Really, Mr. Abell?  Did you think the United Kingdom would rally around you and call for the end of the monarchy?   Please, what was the purpose for this release?  

Stig Abell is not a journalist.  He does not have a clue about ethics in journalism.  He knows nothing about who, what, where, how or why: the important ingredients for a news story.    I sincerely doubt that the none of the Sun's writers could ever handle a real breaking news story or understand true investigative journalism.

There is no question of the Royal Family's loyalty to the United Kingdom, and their hatred of Adolf Hitler and Fascism.  Hitler once described Queen Elizabeth as the most "dangerous woman in Europe."

The late Queen Mother's views were largely influenced by her close friend, D'Arcy Osborne (12th Duke of Leeds), who was based at the British Embassy in Washington, D.C., in the mid-1930s.   Osborne was "appalled" by Nazism.  He wrote to the then Duchess of York in early 1934, describing Nazism as a "nauseating and ridiculous affair [with] its spurious Aryanism and its German theology."

The Queen Mother's official biographer, William Shawcross. noted that Osborne shared "the Duchess's misgivings about Germany."  In 1940,  Queen Elizabeth wrote to the American First Lady, Eleanor Roosevelt: "When we think of our gallant young men being sacrificed to the terrible machine that Germany has created."

Nor did the Queen Mother care for Sir Oswald Mosley, Bt, a distant cousin, who founded the British Union of Fascists.   She wrote to D'Arcy Osborne in January 1938:  "We don't want Mosleys, perhaps something will turn up."

I hope the Palace orders an investigation into how this film was acquired by the Sun, especially, if the original film was kept in the Royal Archives at Windsor Castle.

http://www.telegraph.co.uk/news/uknews/queen-elizabeth-II/11748985/Hunt-for-source-of-leaked-royal-Nazi-salute-film-footage.html

There is nothing newsworthy about this story.  I would not be surprised if there were other occasions when members of the Royal Family made fun of Hitler and his goose-stepping cronies in the mid-1930s before his real intentions were made known. 
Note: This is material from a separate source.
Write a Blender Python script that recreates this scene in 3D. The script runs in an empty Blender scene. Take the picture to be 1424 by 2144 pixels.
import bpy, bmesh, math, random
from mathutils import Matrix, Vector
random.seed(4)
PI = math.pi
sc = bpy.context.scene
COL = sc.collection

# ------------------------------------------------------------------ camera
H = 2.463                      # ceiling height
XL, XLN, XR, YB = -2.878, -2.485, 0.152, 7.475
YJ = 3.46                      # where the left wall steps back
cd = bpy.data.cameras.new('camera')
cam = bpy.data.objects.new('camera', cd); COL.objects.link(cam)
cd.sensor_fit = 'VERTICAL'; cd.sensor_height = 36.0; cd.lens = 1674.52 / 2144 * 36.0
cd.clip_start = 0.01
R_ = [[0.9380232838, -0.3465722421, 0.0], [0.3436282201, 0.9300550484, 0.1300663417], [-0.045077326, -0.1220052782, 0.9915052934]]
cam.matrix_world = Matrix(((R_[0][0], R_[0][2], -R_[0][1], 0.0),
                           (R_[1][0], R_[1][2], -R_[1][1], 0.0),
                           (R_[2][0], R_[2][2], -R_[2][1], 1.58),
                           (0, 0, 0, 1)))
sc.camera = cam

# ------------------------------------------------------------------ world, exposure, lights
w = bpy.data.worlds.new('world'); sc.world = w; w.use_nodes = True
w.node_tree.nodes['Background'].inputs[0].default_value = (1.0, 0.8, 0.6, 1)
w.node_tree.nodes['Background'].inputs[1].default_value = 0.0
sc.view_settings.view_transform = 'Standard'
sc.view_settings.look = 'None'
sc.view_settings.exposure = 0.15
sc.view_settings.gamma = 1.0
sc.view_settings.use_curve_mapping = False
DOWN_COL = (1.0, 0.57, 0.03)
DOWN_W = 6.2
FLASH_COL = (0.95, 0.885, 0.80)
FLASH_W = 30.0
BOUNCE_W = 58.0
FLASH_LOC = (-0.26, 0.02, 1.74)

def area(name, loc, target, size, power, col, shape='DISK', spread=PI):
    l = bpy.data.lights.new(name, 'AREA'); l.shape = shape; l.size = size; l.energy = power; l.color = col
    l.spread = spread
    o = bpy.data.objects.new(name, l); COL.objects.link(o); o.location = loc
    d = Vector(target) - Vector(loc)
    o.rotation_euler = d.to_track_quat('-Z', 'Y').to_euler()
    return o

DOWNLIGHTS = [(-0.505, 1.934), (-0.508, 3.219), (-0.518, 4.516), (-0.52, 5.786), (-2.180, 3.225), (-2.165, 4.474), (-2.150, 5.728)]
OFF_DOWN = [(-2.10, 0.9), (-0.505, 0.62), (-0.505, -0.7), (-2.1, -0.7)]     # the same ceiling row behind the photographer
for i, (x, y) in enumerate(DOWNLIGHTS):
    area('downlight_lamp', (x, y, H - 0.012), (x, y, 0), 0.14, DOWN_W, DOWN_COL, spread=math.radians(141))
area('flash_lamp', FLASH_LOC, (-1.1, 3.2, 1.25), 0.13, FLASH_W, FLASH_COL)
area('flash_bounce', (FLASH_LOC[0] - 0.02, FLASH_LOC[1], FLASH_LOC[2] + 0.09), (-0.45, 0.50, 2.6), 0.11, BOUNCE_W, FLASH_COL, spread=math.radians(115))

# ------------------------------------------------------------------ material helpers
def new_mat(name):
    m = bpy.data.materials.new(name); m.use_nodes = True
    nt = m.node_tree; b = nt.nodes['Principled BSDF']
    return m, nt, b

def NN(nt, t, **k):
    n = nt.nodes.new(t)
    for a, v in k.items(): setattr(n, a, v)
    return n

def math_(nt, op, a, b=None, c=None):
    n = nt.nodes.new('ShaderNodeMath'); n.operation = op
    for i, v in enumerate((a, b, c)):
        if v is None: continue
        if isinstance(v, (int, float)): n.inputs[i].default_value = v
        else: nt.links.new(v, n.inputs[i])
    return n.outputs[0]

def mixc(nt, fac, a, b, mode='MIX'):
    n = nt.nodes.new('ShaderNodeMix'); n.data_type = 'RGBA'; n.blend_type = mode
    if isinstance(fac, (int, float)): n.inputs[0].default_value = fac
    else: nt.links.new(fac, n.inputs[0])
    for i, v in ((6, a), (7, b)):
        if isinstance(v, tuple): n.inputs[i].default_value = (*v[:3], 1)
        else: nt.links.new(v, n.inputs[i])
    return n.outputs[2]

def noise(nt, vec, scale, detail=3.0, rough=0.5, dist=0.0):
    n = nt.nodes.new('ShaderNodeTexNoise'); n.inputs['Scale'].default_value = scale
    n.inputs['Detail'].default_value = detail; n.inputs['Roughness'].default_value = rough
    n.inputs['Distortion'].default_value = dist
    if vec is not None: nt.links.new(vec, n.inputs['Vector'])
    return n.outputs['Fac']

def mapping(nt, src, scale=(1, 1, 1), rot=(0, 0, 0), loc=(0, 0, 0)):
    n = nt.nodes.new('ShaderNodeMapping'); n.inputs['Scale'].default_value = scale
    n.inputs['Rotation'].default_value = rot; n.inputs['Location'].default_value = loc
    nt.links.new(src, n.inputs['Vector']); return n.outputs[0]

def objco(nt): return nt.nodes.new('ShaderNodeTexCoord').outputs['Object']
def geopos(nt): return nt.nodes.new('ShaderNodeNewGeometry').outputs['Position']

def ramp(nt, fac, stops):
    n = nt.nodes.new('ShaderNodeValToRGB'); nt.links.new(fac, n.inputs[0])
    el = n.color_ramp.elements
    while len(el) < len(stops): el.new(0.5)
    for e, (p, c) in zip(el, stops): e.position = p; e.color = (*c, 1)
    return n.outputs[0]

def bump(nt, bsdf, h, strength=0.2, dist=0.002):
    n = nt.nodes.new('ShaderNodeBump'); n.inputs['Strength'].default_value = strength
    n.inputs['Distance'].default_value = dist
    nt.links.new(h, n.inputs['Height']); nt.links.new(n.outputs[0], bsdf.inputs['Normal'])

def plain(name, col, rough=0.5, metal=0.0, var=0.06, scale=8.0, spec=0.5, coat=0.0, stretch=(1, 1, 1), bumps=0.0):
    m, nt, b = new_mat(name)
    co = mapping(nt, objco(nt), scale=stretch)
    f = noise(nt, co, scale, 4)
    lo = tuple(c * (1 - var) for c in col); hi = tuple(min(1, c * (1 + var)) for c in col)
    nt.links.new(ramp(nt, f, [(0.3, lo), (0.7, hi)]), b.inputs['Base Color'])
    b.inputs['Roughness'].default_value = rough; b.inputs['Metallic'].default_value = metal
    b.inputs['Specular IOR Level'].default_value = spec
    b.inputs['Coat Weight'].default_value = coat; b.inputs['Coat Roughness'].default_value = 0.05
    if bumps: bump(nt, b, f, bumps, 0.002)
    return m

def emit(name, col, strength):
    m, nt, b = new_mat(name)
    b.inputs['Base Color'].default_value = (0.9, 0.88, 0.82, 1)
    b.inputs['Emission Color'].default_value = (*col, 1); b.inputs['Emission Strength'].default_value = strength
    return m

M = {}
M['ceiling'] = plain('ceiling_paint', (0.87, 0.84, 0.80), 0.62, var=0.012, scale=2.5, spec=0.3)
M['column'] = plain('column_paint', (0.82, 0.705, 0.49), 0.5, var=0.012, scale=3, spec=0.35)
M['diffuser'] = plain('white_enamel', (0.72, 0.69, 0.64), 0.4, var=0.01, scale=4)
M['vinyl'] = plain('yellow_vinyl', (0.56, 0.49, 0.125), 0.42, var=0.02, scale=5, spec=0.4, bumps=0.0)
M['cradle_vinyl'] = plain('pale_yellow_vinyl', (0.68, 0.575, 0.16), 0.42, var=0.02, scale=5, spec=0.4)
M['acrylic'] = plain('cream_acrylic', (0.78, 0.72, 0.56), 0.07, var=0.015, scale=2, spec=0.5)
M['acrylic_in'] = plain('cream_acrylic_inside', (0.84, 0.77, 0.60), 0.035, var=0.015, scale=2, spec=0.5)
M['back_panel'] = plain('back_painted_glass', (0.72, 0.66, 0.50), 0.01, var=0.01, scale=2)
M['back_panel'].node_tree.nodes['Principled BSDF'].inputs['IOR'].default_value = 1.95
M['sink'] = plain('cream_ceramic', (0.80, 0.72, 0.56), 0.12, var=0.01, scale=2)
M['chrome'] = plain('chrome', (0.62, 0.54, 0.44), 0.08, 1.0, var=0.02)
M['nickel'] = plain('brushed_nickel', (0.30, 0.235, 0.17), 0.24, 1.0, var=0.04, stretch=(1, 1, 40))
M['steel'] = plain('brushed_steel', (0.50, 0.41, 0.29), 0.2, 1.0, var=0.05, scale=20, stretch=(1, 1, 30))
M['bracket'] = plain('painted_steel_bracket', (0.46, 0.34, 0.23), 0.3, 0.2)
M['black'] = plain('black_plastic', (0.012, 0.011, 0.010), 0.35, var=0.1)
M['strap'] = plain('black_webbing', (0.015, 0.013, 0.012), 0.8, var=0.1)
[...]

Mr. Abell needs to be held accountable for his unethical journalistic practices.  He should take a leave of absence and apply to the Columbia Journalism School (Columbia University) where he will "learn how to think critically and be both ethical and street smart."   Critical thinking and ethics:  not required to be the managing editor of Sun.  Shame on Stig Abell for once again taking the low road.





3 comments:

k said...

Thanks, Marlene, for posting this. I couldn't imagine why EII would have ever done it, and your explanation makes sense. Murdoch is a destructive force in journalism--be it US or UK.

Mark Wills said...

I'm glad you weighed in on this too, Marlene. Thanks for doing so. You're right, a real news story has a who, what, where, when, how and why. Something that the Sun's article seriously lacked. Also agree there needs to be an investigation.

juan said...

The film only shows a family playing, it is normal adult people try to amuse children. On the other hand, as Buckingham Palace says, in 1933 nobody knew what would happen later, the nazi salute was in 1933 only a new peculiar salute, for sure many people greeted like this just for fun.